[GIVEN DATA start]

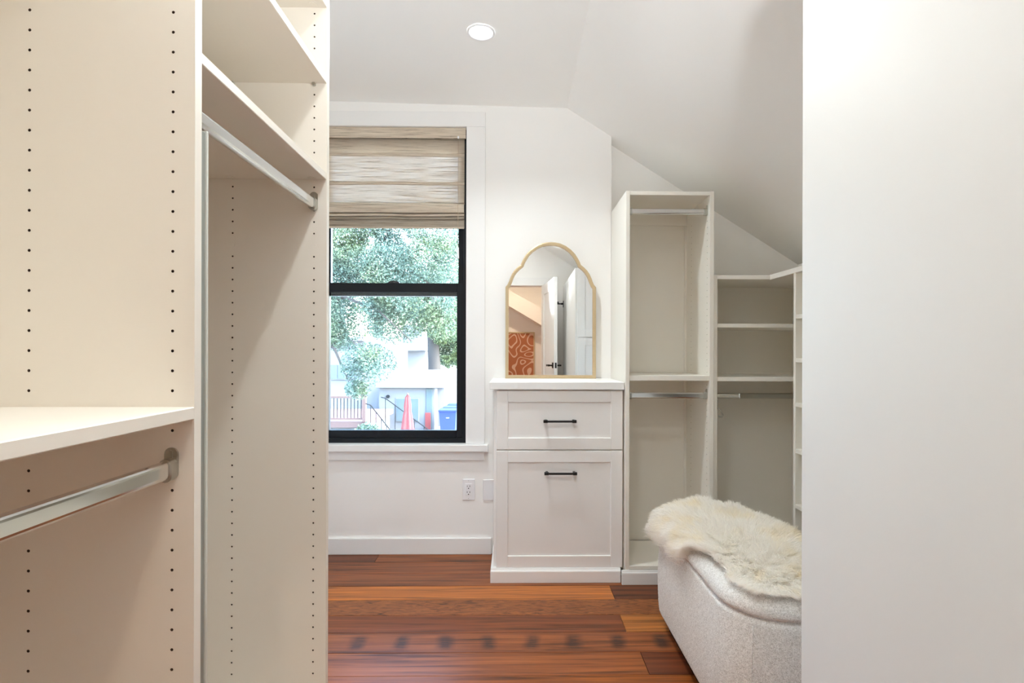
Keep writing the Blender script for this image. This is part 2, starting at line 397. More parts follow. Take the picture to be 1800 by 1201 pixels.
# ------------------------------------------------------------------ room shell
XL0, XL1 = -1.13, -1.30; YB = 3.10; YB2 = 3.20; YF = -.55; XR = 1.69
def zs(x): return 2.557 - .63 * (x - .2987)
WX0, WX1, WZ0, WZ1 = -1.126, -.277, .628, 2.437     # window opening
w = MB()
w.box(XL1 - .1, WX0, YB, YB + .2, 0, 2.75); w.box(WX1, .5555, YB, YB + .2, 0, 2.75)
w.box(WX0, WX1, YB, YB + .2, WZ1, 2.75); w.box(WX0, WX1, YB, YB + .2, 0, WZ0)
w.box(.5555, XR + .1, YB2, YB2 + .1, 0, 2.75)
w.build('wall_back', M['wall'], kind='structure')
B('wall_right', XR, XR + .1, YF - .1, YB2, 0, 1.75, M['wall'], bev=0, kind='structure')
w = MB(); w.box(XL1 - .1, XL0, YF - .1, 1.54, 0, 2.75); w.box(XL1 - .1, XL1, 1.54, YB, 0, 2.75); w.build('wall_left', M['wall'], kind='structure')
DX0, DX1, DZ = -.44, .34, 2.04
w = MB(); w.box(XL0, DX0, YF - .12, YF, 0, 2.75); w.box(DX1, XR, YF - .12, YF, 0, 2.75); w.box(DX0, DX1, YF - .12, YF, DZ, 2.75)
w.build('wall_front', M['wall'], kind='structure')
MB().prism([(XL1 - .1, 2.592), (.2987, 2.557), (.36, 2.70), (XL1 - .1, 2.75)], 'y', YF - .12, YB + .2).build('ceiling', M['ceil'], kind='structure')
MB().prism([(.2987, 2.557), (1.80, zs(1.80)), (1.80, zs(1.80) + .15), (.36, 2.70)], 'y', YF - .12, YB2 + .1).build('ceiling_slope', M['ceil'], kind='structure')

# floor: dark subfloor with every plank an object of its own
fl = B('floor', -1.5, 1.8, -2.8, 3.35, -.08, -.016, M['dark'], bev=0, kind='structure')
base_cols = [(a * 1.15, b, c * .65) for a, b, c in [(.21, .078, .028), (.19, .068, .025), (.23, .088, .030), (.175, .060, .023), (.25, .10, .032)]]
PW = .1477
joints = {0: [(-1.5, .49), (.49, 1.8)], 1: [(-1.5, 1.8)], 2: [(-1.5, .468), (.468, 1.8)], 3: [(-1.5, 1.8)], 4: [(-1.5, .475), (.475, 1.8)],
          5: [(-1.5, 1.8)], 6: [(-1.5, 1.8)], 7: [(-1.5, -.765), (-.765, 1.8)], 8: [(-1.5, 1.8)]}
cols = {(0, 0): (.24, .083, .034), (0, 1): (.12, .034, .016), (1, 0): (.215, .075, .036), (2, 0): (.165, .052, .024), (2, 1): (.36, .15, .05), (3, 0): (.22, .082, .034),
        (4, 0): (.39, .145, .042), (4, 1): (.11, .036, .018), (5, 0): (.20, .072, .036), (6, 0): (.20, .07, .032), (7, 0): (.13, .042, .022), (7, 1): (.22, .078, .032)}
plank_mesh = {}
for k in range(-32, 9):
    y0 = 1.937 + PW * k
    segs = joints.get(k)
    if not segs:
        c = random.uniform(-1.1, 1.4); segs = [(-1.5, c), (c, 1.8)] if random.random() < .7 else [(-1.5, 1.8)]
    for i, (a, b) in enumerate(segs):
        L = b - a - .002
        mt = 'plank_stain' if k == 1 else ('plank_burl' if k == 3 else 'plank')
        mb = MB(); mb.box(-L / 2, L / 2, -PW / 2 + .0014, PW / 2 - .0014, -.016, 0, .0007)
        x = (a + b) / 2
        if mt == 'plank_stain': bmesh.ops.translate(mb.bm, verts=mb.bm.verts, vec=(x, 0, 0)); x = 0
        o = mb.build('plank', M[mt], None)
        o.parent = fl; o.location = (x, y0 + PW / 2, -random.uniform(0, .0012))
        c = cols.get((k, i), random.choice(base_cols)); o.color = (c[0] * 1.2, c[1] * 1.02, c[2] * .65, 1)

# baseboards
mb = MB(); mb.box(XL1, -.128, YB - .016, YB, 0, .092, .002); mb.build('baseboard_back', M['trim'], kind='structure')
B('baseboard_left', XL1, XL1 + .014, 1.55, YB - .016, 0, .092, M['trim'], kind='structure', bev=.002)
B('baseboard_front', DX1 + .10, .75, YF, YF + .014, 0, .092, M['trim'], kind='structure', bev=.002)

# window casing, stool and apron
t1 = struct_empty('trim_1', (-.7, YB, WZ0))
B('side_casing', WX1 + .002, -.167, YB - .021, YB, .63, WZ1 + .001, M['trim'], t1, .002)
B('side_casing', -1.235, WX0 - .002, YB - .021, YB, .63, WZ1 + .001, M['trim'], t1, .002)
B('head_casing', -1.235, -.167, YB - .023, YB, WZ1 + .001, 2.521, M['trim'], t1, .002)
B('stool', -1.255, -.147, YB - .045, YB + .03, .590, .6295, M['trim'], t1, .003)
B('apron', -1.23, -.17, YB - .018, YB, .537, .590, M['trim'], t1, .002)
# window with two black sashes
wn = struct_empty('window_1', (-.7, YB + .03, WZ0))
mb = MB(); y0, y1 = YB + .022, YB + .12
mb.box(WX0, WX0 + .022, y0, y1, WZ0, WZ1, .001); mb.box(WX1 - .022, WX1, y0, y1, WZ0, WZ1, .001)
mb.box(WX0 + .022, WX1 - .022, y0, y1, WZ1 - .06, WZ1, .001); mb.box(WX0 + .022, WX1 - .022, y0, y1, WZ0, WZ0 + .028, .001)
mb.build('window_frame', M['frame'], wn)
a, b = WX0 + .022, WX1 - .022
mb = MB(); ys0, ys1 = YB + .035, YB + .07
mb.box(a, a + .034, ys0, ys1, .656, 1.552, .002); mb.box(b - .034, b, ys0, ys1, .656, 1.552, .002)
mb.box(a + .034, b - .034, ys0, ys1, .656, .700, .002); mb.box(a + .034, b - .034, ys0, ys1, 1.500, 1.552, .002)
ls = mb.build('lower_sash', M['frame'], wn)
B('glass_pane', a + .034, b - .034, ys0 + .016, ys0 + .020, .700, 1.500, M['glass'], ls, 0)
mb = MB(); yu0, yu1 = YB + .075, YB + .11
mb.box(a, a + .030, yu0, yu1, 1.50, 2.377, .002); mb.box(b - .030, b, yu0, yu1, 1.50, 2.377, .002)
mb.box(a + .03, b - .03, yu0, yu1, 1.481, 1.545, .002); mb.box(a + .03, b - .03, yu0, yu1, 2.33, 2.377, .002)
us = mb.build('upper_sash', M['frame'], wn)
B('glass_pane', a + .03, b - .03, yu0 + .016, yu0 + .020, 1.545, 2.33, M['glass'], us, 0)
mb = MB(); mb.prism([(-.735, 1.552), (-.665, 1.552), (-.672, 1.562), (-.690, 1.566), (-.70, 1.569), (-.712, 1.566), (-.728, 1.562)], 'y', ys0 + .004, ys0 + .026)
mb.build('sash_lock', M['black'], wn)

# entry door behind the camera (seen in the mirror)
t2 = struct_empty('trim_2', (0, YF, 0))
B('side_casing', DX1, DX1 + .09, YF, YF + .02, 0, DZ, M['trim'], t2, .002); B('side_casing', DX0 - .09, DX0, YF, YF + .02, 0, DZ, M['trim'], t2, .002)
B('head_casing', DX0 - .09, DX1 + .09, YF, YF + .022, DZ, DZ + .10, M['trim'], t2, .002)
d1 = struct_empty('door_1', (DX1, YF + .03, 0)); d1.rotation_euler = (0, 0, math.radians(-97)) 
mb = MB(); X0 = DX1; Y0 = YF + .03
def dbox(*q): mb.box(X0 + q[0], X0 + q[1], Y0 + q[2], Y0 + q[3], q[4], q[5], .0015)
# leaf lies along -X when shut; rotated to stand open
dbox(-.77, -.66, 0, .036, .01, 2.03); dbox(-.11, 0, 0, .036, .01, 2.03); dbox(-.66, -.11, 0, .036, 1.91, 2.03); dbox(-.66, -.11, 0, .036, .01, .22); dbox(-.66, -.11, .010, .026, .22, 1.91)
mb.build('door_leaf', M['trim'], d1)
mb = MB()
for s_, yy in ((1, .036), (-1, 0)):
    mb.box(X0 - .735, X0 - .685, Y0 + yy, Y0 + yy + s_ * .008, 1.03, 1.09, .001); mb.tube([(X0 - .71, Y0 + yy, 1.06), (X0 - .71, Y0 + yy + s_ * .05, 1.06)], .009)
    mb.box(X0 - .72, X0 - .60, Y0 + yy + s_ * .042, Y0 + yy + s_ * .056, 1.051, 1.069, .002)
mb.box(X0 - .772, X0 - .769, Y0 + .008, Y0 + .028, 1.03, 1.09)
mb.build('door_handle', M['black'], d1)

# hallway beyond the door
w = MB(); w.box(-1.5, 1.5, -2.75, -2.65, 0, 2.75); w.box(-1.5, -1.4, -2.65, YF - .12, 0, 2.75); w.box(1.3, 1.4, -2.65, YF - .12, 0, 2.75)
w.build('wall_hall', M['wall'], kind='structure')
w = MB(); w.box(-1.5, 1.5, -2.75, YF - .10, 2.60, 2.70); w.build('ceiling_hall', M['ceil'], kind='structure')
MB().prism([(-1.4, 2.75), (1.3, 1.15), (1.3, 1.45), (-1.4, 2.95)], 'y', -2.65, -2.30).build('ceiling_hall_soffit', M['ceil'], kind='structure')

# ------------------------------------------------------------------ left wall closet
YN = .876; XF = -.514; XB = -1.11
tw = thing('closet_tower', 'tall cream hanging closet with high shelves and one chrome rod, left of the window', 'closet', (XF, YN, 0), math.radians(.5))
YFAR = 1.502
mpy = lambda yy: (lambda u, v, w_: (u, yy + w_, v))
pin_panel('upright', M['mel'], tw, mpy(YN), XB, XF, 0, 2.20, .019, (-.5488, -.7748), 1.7066)
pin_panel('upright', M['mel'], tw, mpy(YFAR), XB, XF, 0, 2.20, .019, (-.5488, -.771), 1.4222, skip=(1.4542,))
for z in (1.6354, 1.9013, 2.1105):
    B('shelf', XB, XF - .001, YN + .019, YFAR, z, z + .019, M['mel'], tw)
B('bottom_shelf', XB, XF, YN + .019, YFAR, .075, .094, M['mel'], tw)
B('kick_board', XF - .03, XF - .012, YN + .019, YFAR, 0, .075, M['mel'], tw)
B('back_panel', XB - .012, XB, YN, YFAR + .019, 0, 2.2, M['mel'], tw, 0)
rod(tw, 'y', YN + .019, YFAR, (-.5488, 1.567))
for xx in (-.5488, -.771):
    MB().prism([(xx + .0065 * math.cos(2 * PI * k / 14), 1.4542 + .0065 * math.sin(2 * PI * k / 14)) for k in range(14)], 'y', YFAR - .0012, YFAR).build('cover_cap', M['mel'], tw)
    for z, mm in ((1.8975, 'steel'),):
        MB().prism([(xx + .0048 * math.cos(2 * PI * k / 12), z + .0048 * math.sin(2 * PI * k / 12)) for k in range(12)], 'y', YFAR - .009, YFAR).build('shelf_pin', M[mm], tw)
    for z in (1.6354, 2.1105):
        MB().prism([(xx + .011 * math.cos(2 * PI * k / 16), YFAR - .016 + .011 * math.sin(2 * PI * k / 16)) for k in range(16)], 'z', z - .001, z).build('cam_cap', M['mel'], tw)
po = B('pull_out_panel', XF - .42, XF - .004, YN + .022, YN + .0365, .22, 1.528, M['alu'], tw, .001, label='grey green edge of the pull-out panel behind the front upright')
B('edge_frame', XF - .42, XF - .001, YN + .0365, YN + .0415, .218, 1.531, M['alul'], po, .0008)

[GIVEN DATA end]

§ **JOB**: Restate the data word for word from its first line through the line with "MB().prism([(.2987, 2.557), (1.80, zs(1.80)), (1.80, zs(1.80)", leaving out any picture along the way.

§ **EXERCISE OUTPUT**:
Keep writing the Blender script for this image. This is part 2, starting at line 397. More parts follow. Take the picture to be 1800 by 1201 pixels.
# ------------------------------------------------------------------ room shell
XL0, XL1 = -1.13, -1.30; YB = 3.10; YB2 = 3.20; YF = -.55; XR = 1.69
def zs(x): return 2.557 - .63 * (x - .2987)
WX0, WX1, WZ0, WZ1 = -1.126, -.277, .628, 2.437     # window opening
w = MB()
w.box(XL1 - .1, WX0, YB, YB + .2, 0, 2.75); w.box(WX1, .5555, YB, YB + .2, 0, 2.75)
w.box(WX0, WX1, YB, YB + .2, WZ1, 2.75); w.box(WX0, WX1, YB, YB + .2, 0, WZ0)
w.box(.5555, XR + .1, YB2, YB2 + .1, 0, 2.75)
w.build('wall_back', M['wall'], kind='structure')
B('wall_right', XR, XR + .1, YF - .1, YB2, 0, 1.75, M['wall'], bev=0, kind='structure')
w = MB(); w.box(XL1 - .1, XL0, YF - .1, 1.54, 0, 2.75); w.box(XL1 - .1, XL1, 1.54, YB, 0, 2.75); w.build('wall_left', M['wall'], kind='structure')
DX0, DX1, DZ = -.44, .34, 2.04
w = MB(); w.box(XL0, DX0, YF - .12, YF, 0, 2.75); w.box(DX1, XR, YF - .12, YF, 0, 2.75); w.box(DX0, DX1, YF - .12, YF, DZ, 2.75)
w.build('wall_front', M['wall'], kind='structure')
MB().prism([(XL1 - .1, 2.592), (.2987, 2.557), (.36, 2.70), (XL1 - .1, 2.75)], 'y', YF - .12, YB + .2).build('ceiling', M['ceil'], kind='structure')
MB().prism([(.2987, 2.557), (1.80, zs(1.80)), (1.80, zs(1.80) + .15), (.36, 2.70)], 'y', YF - .12, YB2 + .1).build('ceiling_slope', M['ceil'], kind='structure')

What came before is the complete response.